HR 2513 also provides that the Office of the Comptroller of the Currency would have two years to complete a study of what other business entities should be covered, including partnerships, trusts or beneficiaries of such entities.

The law would require that each applicant that forms an Affected Entity would be required to provide the following information for the applicant and their Beneficial Owners: full legal name, date of birth, current residential or business address, and a unique identifying number from a non-expired personal identification card or a non-expired driver’s license issued by a state. Every Affected Entity would be required to annually provide current information of its Beneficial Owners. If the Beneficial Owner does not have the required license or identification card, they could file with FinCEN to obtain a FinCEN identification number. FinCEN would be required to maintain the information it receives regarding the Beneficial Owners for five years after the Affected Entity terminates.

Beneficial Owner Definition and Noncompliance Penalties

A Beneficial Owner is defined as “a natural person who, directly or indirectly, through any contract, arrangement, understanding, relationship or otherwise exercises substantial control over the Affected Entity, or owns 25% or more of the equity interests of the Affected Entity, or receives substantial economic benefits from the assets of the Affected Entity.” Excluded from the definition of a Beneficial Owner is a minor child, a nominee, an employee of an Affected Entity whose control derives from his or her employment, or someone whose interest derives from an inheritance or a creditor.

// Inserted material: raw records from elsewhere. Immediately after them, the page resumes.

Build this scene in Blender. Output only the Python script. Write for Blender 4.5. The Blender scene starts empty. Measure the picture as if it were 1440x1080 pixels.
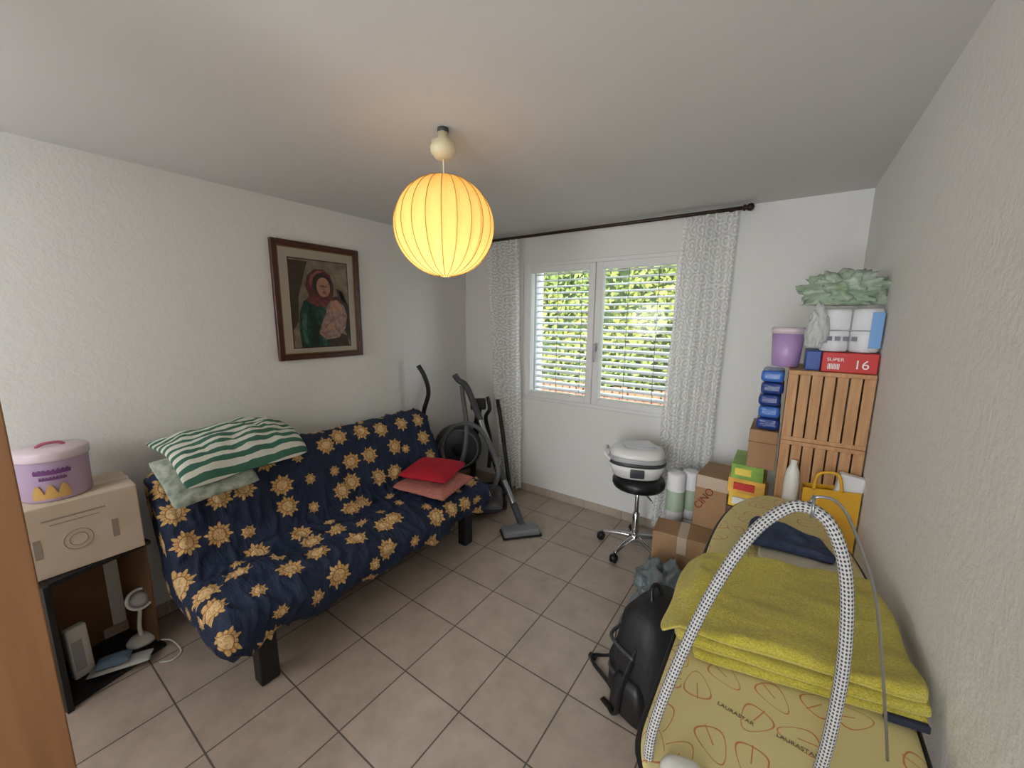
import bpy, bmesh, math, random
import numpy as np
from mathutils import Vector, Matrix, noise
random.seed(3)
SC=bpy.context.scene
XL,XR,YB,YF,H=-2.648,0.306,2.993,-1.5,2.333

# ---------------------------------------------------------------- helpers
def lin(c):
    return tuple(((v/255)/12.92 if v/255<=.04045 else ((v/255+.055)/1.055)**2.4) for v in c)+(1,)
def nodes(m):
    m.use_nodes=True; nt=m.node_tree; b=nt.nodes['Principled BSDF']; return nt,b
def math_n(nt,op,a,b=None,clamp=False):
    n=nt.nodes.new('ShaderNodeMath'); n.operation=op; n.use_clamp=clamp
    for i,v in enumerate((a,b)):
        if v is None: continue
        if isinstance(v,(int,float)): n.inputs[i].default_value=v
        else: nt.links.new(v,n.inputs[i])
    return n.outputs[0]
def madd(nt,a,m,c):
    o=math_n(nt,'MULTIPLY_ADD',a,m); o.node.inputs[2].default_value=c; o.node.use_clamp=True; return o
def mixc(nt,f,a,b):
    n=nt.nodes.new('ShaderNodeMix'); n.data_type='RGBA'
    if isinstance(f,(int,float)): n.inputs[0].default_value=f
    else: nt.links.new(f,n.inputs[0])
    for i,v in ((6,a),(7,b)):
        if isinstance(v,tuple): n.inputs[i].default_value=v
        else: nt.links.new(v,n.inputs[i])
    return n.outputs[2]
def coord(nt,kind='Object',scale=(1,1,1),loc=(0,0,0),rot=(0,0,0)):
    t=nt.nodes.new('ShaderNodeTexCoord'); mp=nt.nodes.new('ShaderNodeMapping')
    nt.links.new(t.outputs[kind],mp.inputs[0]); mp.inputs['Scale'].default_value=scale
    mp.inputs['Location'].default_value=loc; mp.inputs['Rotation'].default_value=rot
    return mp.outputs[0]
def noise_n(nt,vec,scale,detail=4,rough=.5):
    n=nt.nodes.new('ShaderNodeTexNoise'); nt.links.new(vec,n.inputs['Vector'])
    n.inputs['Scale'].default_value=scale; n.inputs['Detail'].default_value=detail; n.inputs['Roughness'].default_value=rough
    return n.outputs['Fac']
def bump_n(nt,b,h,strength,dist=.01):
    n=nt.nodes.new('ShaderNodeBump'); n.inputs['Strength'].default_value=strength; n.inputs['Distance'].default_value=dist
    nt.links.new(h,n.inputs['Height']); nt.links.new(n.outputs[0],b.inputs['Normal'])
def mat(name,c,rough=.5,metal=0,var=None,bump=None,stretch=(1,1,1),trans=0,sheen=0,alpha=1):
    m=bpy.data.materials.new(name); nt,b=nodes(m)
    b.inputs['Base Color'].default_value=lin(c); b.inputs['Roughness'].default_value=rough
    b.inputs['Metallic'].default_value=metal; b.inputs['Transmission Weight'].default_value=trans
    b.inputs['Sheen Weight'].default_value=sheen; b.inputs['Alpha'].default_value=alpha
    if var or bump:
        v=coord(nt,'Object',stretch)
        if var:
            s,c2=var; f=madd(nt,noise_n(nt,v,s,5),2.2,-.6)
            nt.links.new(mixc(nt,f,lin(c),lin(c2)),b.inputs['Base Color'])
        if bump: bump_n(nt,b,noise_n(nt,v,bump[0],4),bump[1],bump[2] if len(bump)>2 else .01)
    return m
def root(name,loc=(0,0,0)):
    o=bpy.data.objects.new(name,None); o.empty_display_size=.1; o.location=loc
    SC.collection.objects.link(o); return o
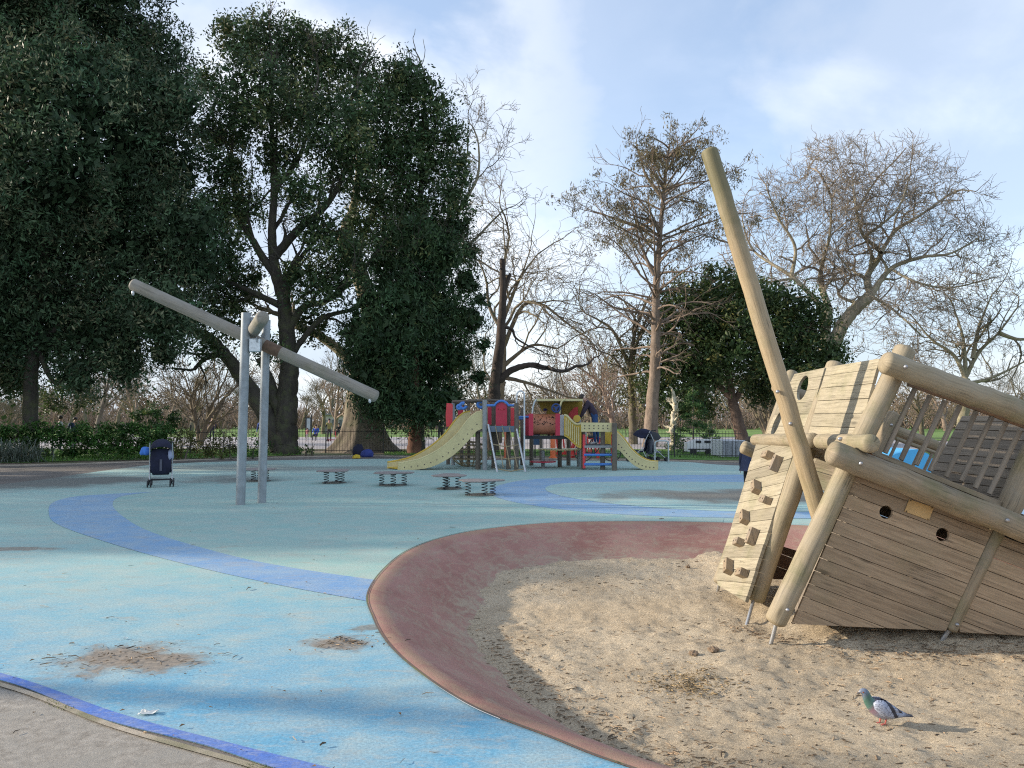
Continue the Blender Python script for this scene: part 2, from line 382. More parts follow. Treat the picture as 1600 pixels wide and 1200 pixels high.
sheet('plaza', [[Vector((-80, 40)), Vector((30, 39.5)), Vector((30, 66)), Vector((-80, 66))]], .016, M_plaza)
sheet('lawn', [[Vector((-200, 66)), Vector((200, 66)), Vector((200, 160)), Vector((-200, 160))]], .02, M_lawn)
sheet('park_lawn', [[Vector((8, 36)), Vector((120, 36)), Vector((120, 65.9)), Vector((31, 65.9)), Vector((31, 39)), Vector((12, 38.8))]], .016, M_lawn)
# ------------------------------------------------------------------ pit slope and sand
m, nt, b = new_mat('red_rubber'); tc = nt.node('ShaderNodeTexCoord').outputs['Object']
big_ = nt.noise(tc, 1.3, 6, .6); col = nt.mix(nt.mapr(big_, .35, .65), (.31, .145, .115, 1), (.41, .22, .18, 1))
z_ = nt.node('ShaderNodeSeparateXYZ', Vector=tc).outputs[2]
dn = nt.noise(nt.mapping(tc, (1, 1, 4)), 4.5, 9, .75, .9); dm = nt.math('ADD', nt.mapr(dn, .46, .62, 0, .6), nt.mapr(z_, -.24, -.40, 0, .55))
dm = nt.math('MULTIPLY', dm, nt.mapr(dn, .36, .52, .15, 1.0), clamp=True)
col = nt.mix(dm, col, (.40, .315, .225, 1))
gr_ = nt.noise(tc, 110, 2, .8); col = nt.mix(1.0, col, nt.mix(nt.mapr(gr_, .3, .7), (.72, .72, .72, 1), (1.25, 1.25, 1.25, 1)), 'MULTIPLY')
lip = nt.mapr(z_, -.004, -.03, .75, 0); col = nt.mix(nt.math('MULTIPLY', lip, nt.mapr(dn, .35, .6)), col, (.36, .22, .14, 1))
setb(nt, b, 'Base Color', col); setb(nt, b, 'Roughness', .85); bump(nt, b, gr_, .5, .005); M_red = m
cen = Vector((3.3, 7.0)); nR = len(RIM); prof = [(0, .006), (.03, .010), (.09, .003), (.18, -.03), (.31, -.09), (.46, -.17), (.61, -.26), (.76, -.34), (.90, -.40), (1.05, -.45), (1.3, -.50)]
nrm = []
for i in range(nR):
    d = RIM[(i + 1) % nR] - RIM[i - 1]; nn = Vector((-d.y, d.x)).normalized()
    if nn.dot(cen - RIM[i]) < 0: nn = -nn
    nrm.append(nn)
for _ in range(14): nrm = [(nrm[i - 1] + nrm[i] * 2 + nrm[(i + 1) % nR]).normalized() for i in range(nR)]
V = []; 
for r_, z in prof:
    for i in range(nR): p = RIM[i] + nrm[i] * r_; V.append((p.x, p.y, z))
Fq = np.array([(a * nR + i, a * nR + (i + 1) % nR, (a + 1) * nR + (i + 1) % nR, (a + 1) * nR + i) for a in range(len(prof) - 1) for i in range(nR)])
sl = np_mesh('pit_slope', V, Fq, M_red, smooth=True); sl['kind'] = 'structure'
# dark joint and moss round the lip
m2, nt, b = new_mat('joint_moss'); tc = nt.node('ShaderNodeTexCoord').outputs['Object']; nz = nt.noise(tc, 2.5, 7, .7)
setb(nt, b, 'Base Color', nt.mix(nt.mapr(nz, .5, .66), (.13, .10, .08, 1), (.15, .18, .04, 1))); setb(nt, b, 'Roughness', .95); M_joint = m2
jv = []
for r_ in (-.012, .002):
    for i in range(nR): p = RIM[i] + nrm[i] * r_; jv.append((p.x, p.y, .0145))
jf = np.array([(i, (i + 1) % nR, nR + (i + 1) % nR, nR + i) for i in range(nR)])
np_mesh('pit_joint', jv, jf, M_joint)['kind'] = 'structure'
# sand
from mathutils import noise as mn
m, nt, b = new_mat('sand'); tc = nt.node('ShaderNodeTexCoord').outputs['Object']
s1 = nt.noise(tc, 1.6, 7, .62); s2 = nt.noise(nt.mapping(tc, (1, 1.5, 1)), 9, 9, .78, .5); s3_ = nt.noise(tc, 60, 4, .8)
col = nt.mix(nt.mapr(s1, .38, .62), (.63, .50, .335, 1), (.77, .63, .44, 1))
col = nt.mix(nt.mapr(s2, .56, .68, 0, .75), col, (.30, .22, .145, 1))
col = nt.mix(nt.mapr(s2, .42, .30, 0, .6), col, (.80, .69, .53, 1))
s4 = nt.noise(nt.mapping(tc, (1, 2.4, 1)), 24, 7, .8, .8); col = nt.mix(nt.mapr(s4, .55, .66, 0, .7), col, (.33, .25, .165, 1)); col = nt.mix(nt.mapr(s4, .44, .34, 0, .65), col, (.84, .73, .56, 1)); foot = nt.noise(tc, 3.5, 3, .5, 1.5)
col = nt.mix(1.0, col, nt.mix(nt.mapr(s3_, .3, .7), (.66, .66, .66, 1), (1.3, 1.3, 1.3, 1)), 'MULTIPLY')
setb(nt, b, 'Base Color', col); setb(nt, b, 'Roughness', 1.0)
bump(nt, b, nt.math('ADD', nt.math('ADD', nt.math('MULTIPLY', s2, 1.5), nt.math('MULTIPLY', foot, 1.2)), nt.math('MULTIPLY', s4, -.8)), 1.0, .035); M_sand = m
DENT = {}; _r = random.Random(44)
for _ in range(900):
    x_, y_ = _r.uniform(-1, 6), _r.uniform(2.8, 11); DENT.setdefault((int(x_ * 2) , int(y_ * 2)), []).append((x_, y_, _r.uniform(0, 3.14), _r.uniform(.003, .011)))
def dents(x, y):
    s = 0
    for i in (-1, 0, 1):
        for j in (-1, 0, 1):
            for (a, b_, t, d) in DENT.get((int(x * 2) + i, int(y * 2) + j), ()):
                u = (x - a) * math.cos(t) + (y - b_) * math.sin(t); v = -(x - a) * math.sin(t) + (y - b_) * math.cos(t); q = (u / .13) ** 2 + (v / .055) ** 2
                if q < 5: s += d * (math.exp(-q) * -1 + .45 * math.exp(-(q - 1.8) ** 2))
    return s
def sandz(x, y):
    p = Vector((x, y, 0)); 
    sm = min(1, max(0, (y - 6.35) / .55)) * min(1, max(0, (x - 2.35) / .5)); sm = sm * sm * (3 - 2 * sm)
    return -.40 + dents(x, y) + .085 * sm + .035 * mn.noise(p * .55) + .028 * mn.noise(p * 1.9 + Vector((3, 1, 0))) + .016 * mn.noise(p * 5) + .013 * mn.noise(p * 11) + .009 * mn.noise(p * 22)
xs = np.concatenate([np.arange(-1.2, 5.4, .035), np.arange(5.4, 8.6, .1)]); ys = np.concatenate([np.arange(2.5, 7.5, .03), np.arange(7.5, 11.9, .06)])
V = np.array([(x, y, sandz(x, y)) for y in ys for x in xs]); nx = len(xs); ny = len(ys)
ii, jj2 = np.meshgrid(np.arange(nx - 1), np.arange(ny - 1)); q = (jj2 * nx + ii).ravel()
Fq = np.stack([q, q + 1, q + nx + 1, q + nx], 1)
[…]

The Beneficial Owner information could be shared with state and federal law enforcement agencies but “may only be used for law enforcement, national security or intelligence purposes.” Corporations and LLCs would not be permitted to issue bearer certificates. The penalties for noncompliance would be a civil penalty of not more than $10,000 and/or imprisonment for up to three years. Noncompliance would include knowingly providing or attempting to provide false or fraudulent beneficial ownership information, willfully failing to provide complete or updated beneficial ownership information, or knowingly disclosing the existence of a subpoena or other request for beneficial ownership information.